Retype the opening lines of the listing below, ending with the line that contains "tag(tp.build('floor_tape'), 'thin white", and leave out any pictures.

DATA SHOWN |

□ □ □ □ □

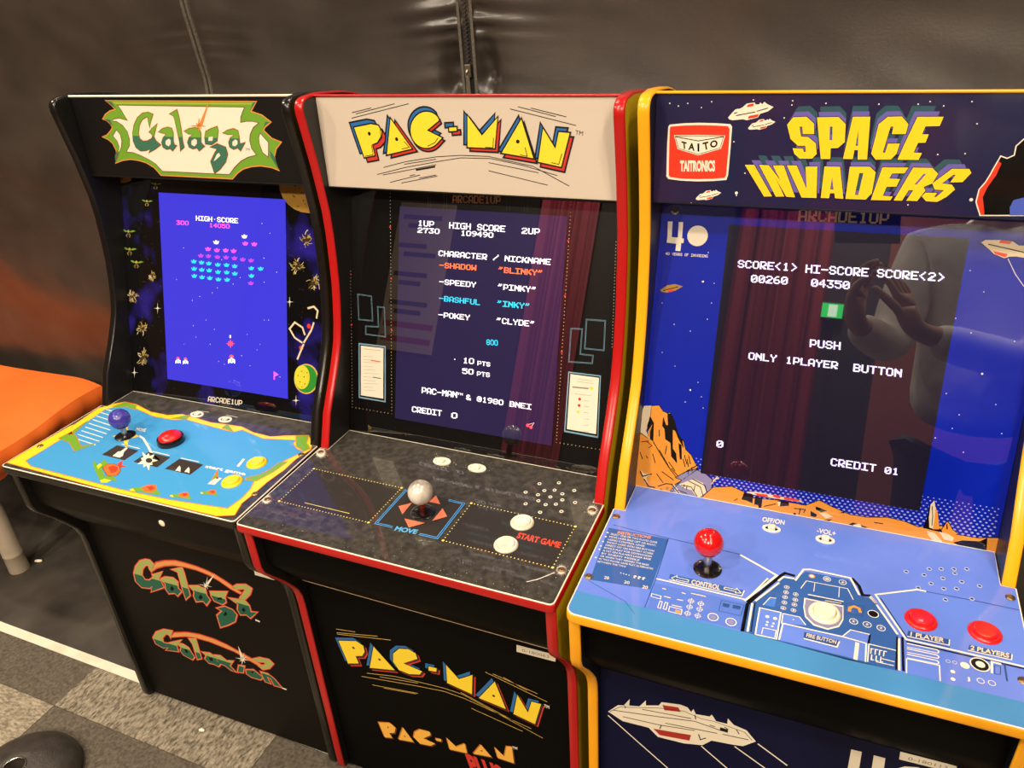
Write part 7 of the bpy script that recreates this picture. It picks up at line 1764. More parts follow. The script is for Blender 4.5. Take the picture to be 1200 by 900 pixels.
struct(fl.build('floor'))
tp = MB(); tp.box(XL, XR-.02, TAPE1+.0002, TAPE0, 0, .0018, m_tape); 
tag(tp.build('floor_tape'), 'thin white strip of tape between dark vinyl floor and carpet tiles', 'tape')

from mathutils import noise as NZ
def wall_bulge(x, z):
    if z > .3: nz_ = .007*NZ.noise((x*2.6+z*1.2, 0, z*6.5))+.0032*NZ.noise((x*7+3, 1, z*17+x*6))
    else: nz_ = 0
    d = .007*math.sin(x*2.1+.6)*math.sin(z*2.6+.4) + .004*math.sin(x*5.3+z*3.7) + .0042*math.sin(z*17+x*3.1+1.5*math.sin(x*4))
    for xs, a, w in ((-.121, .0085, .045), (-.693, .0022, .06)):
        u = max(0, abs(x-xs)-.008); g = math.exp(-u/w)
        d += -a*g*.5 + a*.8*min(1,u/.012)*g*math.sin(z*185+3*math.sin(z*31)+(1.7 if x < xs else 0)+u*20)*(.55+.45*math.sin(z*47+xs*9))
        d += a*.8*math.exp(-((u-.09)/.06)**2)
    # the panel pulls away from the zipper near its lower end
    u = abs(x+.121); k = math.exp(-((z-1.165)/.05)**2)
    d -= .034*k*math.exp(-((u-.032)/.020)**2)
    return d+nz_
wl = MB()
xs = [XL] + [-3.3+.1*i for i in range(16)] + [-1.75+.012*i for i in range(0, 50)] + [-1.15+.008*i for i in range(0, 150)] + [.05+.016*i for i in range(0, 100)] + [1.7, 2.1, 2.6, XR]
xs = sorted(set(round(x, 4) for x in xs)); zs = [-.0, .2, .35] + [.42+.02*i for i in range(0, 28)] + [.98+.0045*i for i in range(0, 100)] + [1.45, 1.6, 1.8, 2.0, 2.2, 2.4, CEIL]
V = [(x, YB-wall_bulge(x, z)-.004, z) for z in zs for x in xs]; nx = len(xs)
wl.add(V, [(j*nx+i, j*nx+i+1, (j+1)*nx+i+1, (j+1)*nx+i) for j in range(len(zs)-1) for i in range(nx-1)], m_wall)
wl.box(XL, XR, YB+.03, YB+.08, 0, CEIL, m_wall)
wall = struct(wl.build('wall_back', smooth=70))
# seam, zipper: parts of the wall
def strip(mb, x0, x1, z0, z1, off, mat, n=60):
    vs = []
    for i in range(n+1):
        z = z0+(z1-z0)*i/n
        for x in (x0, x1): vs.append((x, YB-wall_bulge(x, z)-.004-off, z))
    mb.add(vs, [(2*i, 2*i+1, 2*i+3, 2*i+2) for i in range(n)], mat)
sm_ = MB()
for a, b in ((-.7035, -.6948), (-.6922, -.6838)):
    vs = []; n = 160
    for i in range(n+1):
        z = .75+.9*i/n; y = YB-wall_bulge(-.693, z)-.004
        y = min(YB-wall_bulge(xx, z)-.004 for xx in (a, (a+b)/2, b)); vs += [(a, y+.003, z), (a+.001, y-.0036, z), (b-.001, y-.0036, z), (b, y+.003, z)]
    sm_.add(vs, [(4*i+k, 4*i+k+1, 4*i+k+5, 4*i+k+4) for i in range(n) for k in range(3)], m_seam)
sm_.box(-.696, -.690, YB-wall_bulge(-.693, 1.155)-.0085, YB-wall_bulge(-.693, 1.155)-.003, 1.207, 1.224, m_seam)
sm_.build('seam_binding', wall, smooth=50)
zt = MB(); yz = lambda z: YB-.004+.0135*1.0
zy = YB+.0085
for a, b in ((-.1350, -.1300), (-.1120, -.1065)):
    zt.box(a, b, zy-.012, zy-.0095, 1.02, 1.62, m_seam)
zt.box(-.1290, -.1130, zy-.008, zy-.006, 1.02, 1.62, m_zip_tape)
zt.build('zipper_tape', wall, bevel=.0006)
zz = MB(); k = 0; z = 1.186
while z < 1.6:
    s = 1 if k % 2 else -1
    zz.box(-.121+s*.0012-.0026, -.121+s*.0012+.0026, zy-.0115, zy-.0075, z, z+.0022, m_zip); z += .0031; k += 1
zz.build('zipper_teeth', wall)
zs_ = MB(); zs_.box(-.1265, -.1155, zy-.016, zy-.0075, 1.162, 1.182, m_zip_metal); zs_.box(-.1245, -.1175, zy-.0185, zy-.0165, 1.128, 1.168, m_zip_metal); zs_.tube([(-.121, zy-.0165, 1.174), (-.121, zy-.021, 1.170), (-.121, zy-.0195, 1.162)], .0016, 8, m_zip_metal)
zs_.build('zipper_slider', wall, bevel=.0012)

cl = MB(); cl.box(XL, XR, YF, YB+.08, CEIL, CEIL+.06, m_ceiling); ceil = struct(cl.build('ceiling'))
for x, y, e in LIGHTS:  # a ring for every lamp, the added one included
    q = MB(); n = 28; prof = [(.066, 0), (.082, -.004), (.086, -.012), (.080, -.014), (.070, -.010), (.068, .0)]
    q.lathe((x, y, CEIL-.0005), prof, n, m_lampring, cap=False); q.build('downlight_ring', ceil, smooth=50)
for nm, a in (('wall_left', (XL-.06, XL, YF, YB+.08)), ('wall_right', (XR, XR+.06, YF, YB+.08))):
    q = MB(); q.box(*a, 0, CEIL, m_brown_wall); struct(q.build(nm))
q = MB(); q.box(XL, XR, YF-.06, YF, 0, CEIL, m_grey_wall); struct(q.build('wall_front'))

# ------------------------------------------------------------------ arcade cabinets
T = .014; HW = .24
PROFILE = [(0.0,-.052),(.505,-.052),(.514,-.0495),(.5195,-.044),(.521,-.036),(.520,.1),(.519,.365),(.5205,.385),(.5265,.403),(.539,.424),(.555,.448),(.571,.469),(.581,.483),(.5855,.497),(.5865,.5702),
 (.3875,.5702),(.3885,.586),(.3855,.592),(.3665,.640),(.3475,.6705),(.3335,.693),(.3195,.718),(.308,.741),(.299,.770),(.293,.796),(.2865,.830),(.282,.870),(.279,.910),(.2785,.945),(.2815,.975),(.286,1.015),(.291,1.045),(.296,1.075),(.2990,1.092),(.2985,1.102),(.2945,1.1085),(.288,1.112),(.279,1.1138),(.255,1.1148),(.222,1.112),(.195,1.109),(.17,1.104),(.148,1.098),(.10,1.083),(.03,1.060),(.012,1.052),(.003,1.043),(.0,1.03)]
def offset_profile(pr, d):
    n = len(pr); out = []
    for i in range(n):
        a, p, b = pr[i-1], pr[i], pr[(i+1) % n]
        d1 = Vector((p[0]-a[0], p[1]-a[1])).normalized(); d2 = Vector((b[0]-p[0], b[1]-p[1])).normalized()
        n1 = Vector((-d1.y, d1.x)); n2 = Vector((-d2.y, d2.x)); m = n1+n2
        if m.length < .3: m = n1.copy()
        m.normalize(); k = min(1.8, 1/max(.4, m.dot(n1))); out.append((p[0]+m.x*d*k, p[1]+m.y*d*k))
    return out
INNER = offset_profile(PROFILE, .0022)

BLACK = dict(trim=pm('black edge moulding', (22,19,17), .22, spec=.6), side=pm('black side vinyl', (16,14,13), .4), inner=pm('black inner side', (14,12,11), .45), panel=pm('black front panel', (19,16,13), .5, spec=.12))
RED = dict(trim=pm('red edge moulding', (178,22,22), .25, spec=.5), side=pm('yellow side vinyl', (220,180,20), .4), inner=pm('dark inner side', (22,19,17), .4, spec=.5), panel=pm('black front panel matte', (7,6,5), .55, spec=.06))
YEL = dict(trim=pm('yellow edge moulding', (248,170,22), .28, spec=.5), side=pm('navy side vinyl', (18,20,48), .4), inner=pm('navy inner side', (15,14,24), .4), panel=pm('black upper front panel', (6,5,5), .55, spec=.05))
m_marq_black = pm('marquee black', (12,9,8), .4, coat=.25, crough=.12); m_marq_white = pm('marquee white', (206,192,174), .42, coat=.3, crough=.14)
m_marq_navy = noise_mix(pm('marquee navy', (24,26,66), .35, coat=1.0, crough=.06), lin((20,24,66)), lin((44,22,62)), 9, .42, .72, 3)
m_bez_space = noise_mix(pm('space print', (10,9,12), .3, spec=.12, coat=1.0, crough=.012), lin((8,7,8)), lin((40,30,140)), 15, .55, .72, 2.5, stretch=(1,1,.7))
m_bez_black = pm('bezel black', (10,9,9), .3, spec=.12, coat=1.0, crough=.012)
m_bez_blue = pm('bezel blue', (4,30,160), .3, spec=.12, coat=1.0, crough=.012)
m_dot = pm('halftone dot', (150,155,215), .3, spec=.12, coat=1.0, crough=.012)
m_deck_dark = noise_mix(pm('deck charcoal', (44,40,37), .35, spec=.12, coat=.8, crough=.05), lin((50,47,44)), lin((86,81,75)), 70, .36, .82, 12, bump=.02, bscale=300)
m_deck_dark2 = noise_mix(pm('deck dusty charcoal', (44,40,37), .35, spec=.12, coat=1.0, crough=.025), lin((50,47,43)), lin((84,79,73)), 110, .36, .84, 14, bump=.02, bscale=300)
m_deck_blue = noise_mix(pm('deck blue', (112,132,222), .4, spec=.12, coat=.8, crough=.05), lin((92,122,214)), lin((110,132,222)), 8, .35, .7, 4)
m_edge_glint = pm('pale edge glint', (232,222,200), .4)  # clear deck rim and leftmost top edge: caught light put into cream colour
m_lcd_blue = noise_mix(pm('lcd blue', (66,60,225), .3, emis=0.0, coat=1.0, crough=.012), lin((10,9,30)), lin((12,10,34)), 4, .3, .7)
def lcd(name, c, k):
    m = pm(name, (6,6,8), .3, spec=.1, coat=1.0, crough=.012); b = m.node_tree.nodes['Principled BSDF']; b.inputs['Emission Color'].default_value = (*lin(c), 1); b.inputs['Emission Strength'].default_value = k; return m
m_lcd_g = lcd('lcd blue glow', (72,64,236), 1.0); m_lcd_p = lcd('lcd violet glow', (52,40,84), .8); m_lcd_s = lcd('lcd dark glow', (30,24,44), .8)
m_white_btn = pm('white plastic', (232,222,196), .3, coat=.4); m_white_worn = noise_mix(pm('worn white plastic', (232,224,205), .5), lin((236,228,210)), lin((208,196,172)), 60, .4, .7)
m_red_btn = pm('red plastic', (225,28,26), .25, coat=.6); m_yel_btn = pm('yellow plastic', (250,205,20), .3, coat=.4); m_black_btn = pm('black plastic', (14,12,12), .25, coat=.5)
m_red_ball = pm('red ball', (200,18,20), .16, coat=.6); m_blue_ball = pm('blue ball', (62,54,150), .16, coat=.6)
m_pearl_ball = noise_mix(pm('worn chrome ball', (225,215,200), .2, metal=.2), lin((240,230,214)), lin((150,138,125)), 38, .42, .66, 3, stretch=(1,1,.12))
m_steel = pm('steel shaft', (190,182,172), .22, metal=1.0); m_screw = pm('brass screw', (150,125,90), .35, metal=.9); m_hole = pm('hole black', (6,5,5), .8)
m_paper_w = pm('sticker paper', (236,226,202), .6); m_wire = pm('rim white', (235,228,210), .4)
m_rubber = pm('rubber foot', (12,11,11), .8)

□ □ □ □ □

PROBLEM SOLUTION |
Write part 7 of the bpy script that recreates this picture. It picks up at line 1764. More parts follow. The script is for Blender 4.5. Take the picture to be 1200 by 900 pixels.
struct(fl.build('floor'))
tp = MB(); tp.box(XL, XR-.02, TAPE1+.0002, TAPE0, 0, .0018, m_tape); 
tag(tp.build('floor_tape'), 'thin white strip of tape between dark vinyl floor and carpet tiles', 'tape')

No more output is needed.